Q: What happens if I die without an Estate Plan?
A: In Maryland, if one does not make any type of estate plan they are considered as having died “intestate”, meaning without a will or other testamentary document such as a trust. In these cases, property will be distributed to the decedent’s closest living relatives as follows:
To surviving spouse and children
To children in equal shares if no surviving spouse
To parents if no surviving spouse or children
…and so forth.
Without an estate plan in place, there is no guarantee that your assets will be distributed in the way you desire after you pass away.
Q: Can’t I Just Add my Child’s Name to the Title of my Home?
A: When you add a name to the deed or title of your property, you legally make the person a joint owner of the property. The joint owner of the property can sell or transfer his or her half, or can force a sale of the property. The joint owner may be legally entitled to live within that property, or to require the other persons living on that property to pay rent.
Another problem with joint ownership is that you expose the property to the other owners’ debts.

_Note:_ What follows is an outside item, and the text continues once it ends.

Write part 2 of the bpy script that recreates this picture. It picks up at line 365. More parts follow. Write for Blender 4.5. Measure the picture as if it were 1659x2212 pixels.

If one of the joint owners has a significant unpaid debt, or is sued, the property could be seized or sold. There can also be significant tax consequences to this action that could result in a tax bill that far exceeds any savings you may have gotten on probate costs.
Having another individual’s name added to the deed of your property is a step that should never be taken without consulting a professional who can advise you as to all of the applicable financial, legal and tax consequences.
Q: Do I Need an Attorney to Prepare my Estate Plan? Isn’t it Expensive?
A: The expense of retaining an attorney to prepare an estate plan is often minimal versus the money saved on taxes, probate and other administrative expenses. Tax, estate and property laws change very quickly and only an attorney who regularly practices in the area of Maryland Trusts and Estates is able to provide you with sound advice and a comprehensive plan that encompasses all of your specific needs.